╭──

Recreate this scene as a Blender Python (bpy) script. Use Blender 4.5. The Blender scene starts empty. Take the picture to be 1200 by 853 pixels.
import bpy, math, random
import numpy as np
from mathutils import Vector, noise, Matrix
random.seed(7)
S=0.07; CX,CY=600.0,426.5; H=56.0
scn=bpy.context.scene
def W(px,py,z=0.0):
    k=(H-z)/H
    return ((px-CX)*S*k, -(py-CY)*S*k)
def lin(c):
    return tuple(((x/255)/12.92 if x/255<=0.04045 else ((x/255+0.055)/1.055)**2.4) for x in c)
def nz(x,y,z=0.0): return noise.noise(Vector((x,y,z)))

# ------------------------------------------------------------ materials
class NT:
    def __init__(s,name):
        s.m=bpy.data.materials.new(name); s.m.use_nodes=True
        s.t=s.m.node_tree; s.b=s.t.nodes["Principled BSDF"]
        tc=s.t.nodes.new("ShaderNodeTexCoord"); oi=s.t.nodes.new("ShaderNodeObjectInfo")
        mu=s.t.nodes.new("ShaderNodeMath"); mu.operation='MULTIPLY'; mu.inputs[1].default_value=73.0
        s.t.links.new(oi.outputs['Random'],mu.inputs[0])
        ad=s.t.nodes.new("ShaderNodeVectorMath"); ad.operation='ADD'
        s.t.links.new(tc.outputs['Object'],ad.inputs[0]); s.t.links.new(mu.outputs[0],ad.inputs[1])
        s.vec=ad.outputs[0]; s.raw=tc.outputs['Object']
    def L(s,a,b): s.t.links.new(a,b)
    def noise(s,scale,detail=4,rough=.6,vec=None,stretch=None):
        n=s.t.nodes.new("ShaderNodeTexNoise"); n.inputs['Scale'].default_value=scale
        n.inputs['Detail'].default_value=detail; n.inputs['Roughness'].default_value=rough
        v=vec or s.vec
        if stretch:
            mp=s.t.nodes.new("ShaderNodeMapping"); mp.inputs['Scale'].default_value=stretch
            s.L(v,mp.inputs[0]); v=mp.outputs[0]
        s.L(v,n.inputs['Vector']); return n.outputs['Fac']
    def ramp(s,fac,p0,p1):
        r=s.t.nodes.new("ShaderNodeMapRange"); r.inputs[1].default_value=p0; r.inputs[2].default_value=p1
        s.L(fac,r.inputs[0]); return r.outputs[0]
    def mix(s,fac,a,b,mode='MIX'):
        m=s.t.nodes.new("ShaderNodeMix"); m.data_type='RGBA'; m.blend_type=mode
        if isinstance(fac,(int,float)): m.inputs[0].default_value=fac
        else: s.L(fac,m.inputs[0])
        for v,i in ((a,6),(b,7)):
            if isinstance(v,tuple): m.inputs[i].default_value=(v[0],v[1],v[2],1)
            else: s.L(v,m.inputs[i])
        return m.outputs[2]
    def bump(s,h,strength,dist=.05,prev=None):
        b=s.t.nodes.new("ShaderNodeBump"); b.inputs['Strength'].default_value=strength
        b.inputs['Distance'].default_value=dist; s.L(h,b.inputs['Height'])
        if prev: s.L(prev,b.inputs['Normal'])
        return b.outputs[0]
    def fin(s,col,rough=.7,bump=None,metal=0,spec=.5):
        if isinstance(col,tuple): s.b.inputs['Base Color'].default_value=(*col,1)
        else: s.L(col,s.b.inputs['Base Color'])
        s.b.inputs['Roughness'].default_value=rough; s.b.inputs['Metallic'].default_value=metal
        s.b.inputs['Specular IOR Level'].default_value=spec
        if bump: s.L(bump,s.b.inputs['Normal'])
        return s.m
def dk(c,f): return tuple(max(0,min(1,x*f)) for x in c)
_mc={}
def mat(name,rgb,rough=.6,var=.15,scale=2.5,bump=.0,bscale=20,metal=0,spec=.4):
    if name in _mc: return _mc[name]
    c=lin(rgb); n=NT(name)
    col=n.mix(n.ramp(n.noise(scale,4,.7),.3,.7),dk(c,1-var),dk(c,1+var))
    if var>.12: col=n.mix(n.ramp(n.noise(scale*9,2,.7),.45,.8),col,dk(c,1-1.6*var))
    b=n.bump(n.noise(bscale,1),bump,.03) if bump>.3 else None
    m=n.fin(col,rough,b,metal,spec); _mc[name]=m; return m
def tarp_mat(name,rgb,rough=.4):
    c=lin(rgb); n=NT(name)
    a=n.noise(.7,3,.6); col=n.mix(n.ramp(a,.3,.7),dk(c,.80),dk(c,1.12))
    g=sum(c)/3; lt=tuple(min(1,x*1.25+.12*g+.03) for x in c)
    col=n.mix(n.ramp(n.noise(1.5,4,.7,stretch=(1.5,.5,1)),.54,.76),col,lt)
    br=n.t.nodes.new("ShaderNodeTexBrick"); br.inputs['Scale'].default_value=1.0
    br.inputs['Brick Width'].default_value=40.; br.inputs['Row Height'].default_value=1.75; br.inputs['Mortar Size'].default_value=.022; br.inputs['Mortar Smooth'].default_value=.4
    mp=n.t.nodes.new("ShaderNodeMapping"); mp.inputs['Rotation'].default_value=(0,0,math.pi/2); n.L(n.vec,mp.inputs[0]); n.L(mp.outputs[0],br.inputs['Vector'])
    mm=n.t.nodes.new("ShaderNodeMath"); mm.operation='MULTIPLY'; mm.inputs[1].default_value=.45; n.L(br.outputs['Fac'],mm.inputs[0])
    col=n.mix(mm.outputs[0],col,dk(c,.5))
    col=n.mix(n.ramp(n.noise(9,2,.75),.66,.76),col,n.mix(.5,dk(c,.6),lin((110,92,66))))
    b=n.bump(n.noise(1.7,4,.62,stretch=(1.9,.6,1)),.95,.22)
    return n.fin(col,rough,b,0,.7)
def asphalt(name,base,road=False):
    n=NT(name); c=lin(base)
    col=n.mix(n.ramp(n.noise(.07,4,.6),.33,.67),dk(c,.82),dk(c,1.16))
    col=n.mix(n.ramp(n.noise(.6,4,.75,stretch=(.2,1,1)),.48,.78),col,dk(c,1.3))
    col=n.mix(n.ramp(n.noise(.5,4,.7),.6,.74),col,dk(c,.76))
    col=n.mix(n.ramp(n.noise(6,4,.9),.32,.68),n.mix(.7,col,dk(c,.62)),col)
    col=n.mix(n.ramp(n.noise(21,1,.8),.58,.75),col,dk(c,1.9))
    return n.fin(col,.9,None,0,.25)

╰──

## AIM
Please reproduce exactly the lines above, beginning with the first and ending with the line that contains "def nz(x,y,z=0.0): return", and include nothing outside that range.

## IN RESPONSE
Recreate this scene as a Blender Python (bpy) script. Use Blender 4.5. The Blender scene starts empty. Take the picture to be 1200 by 853 pixels.
import bpy, math, random
import numpy as np
from mathutils import Vector, noise, Matrix
random.seed(7)
S=0.07; CX,CY=600.0,426.5; H=56.0
scn=bpy.context.scene
def W(px,py,z=0.0):
    k=(H-z)/H
    return ((px-CX)*S*k, -(py-CY)*S*k)
def lin(c):
    return tuple(((x/255)/12.92 if x/255<=0.04045 else ((x/255+0.055)/1.055)**2.4) for x in c)
def nz(x,y,z=0.0): return noise.noise(Vector((x,y,z)))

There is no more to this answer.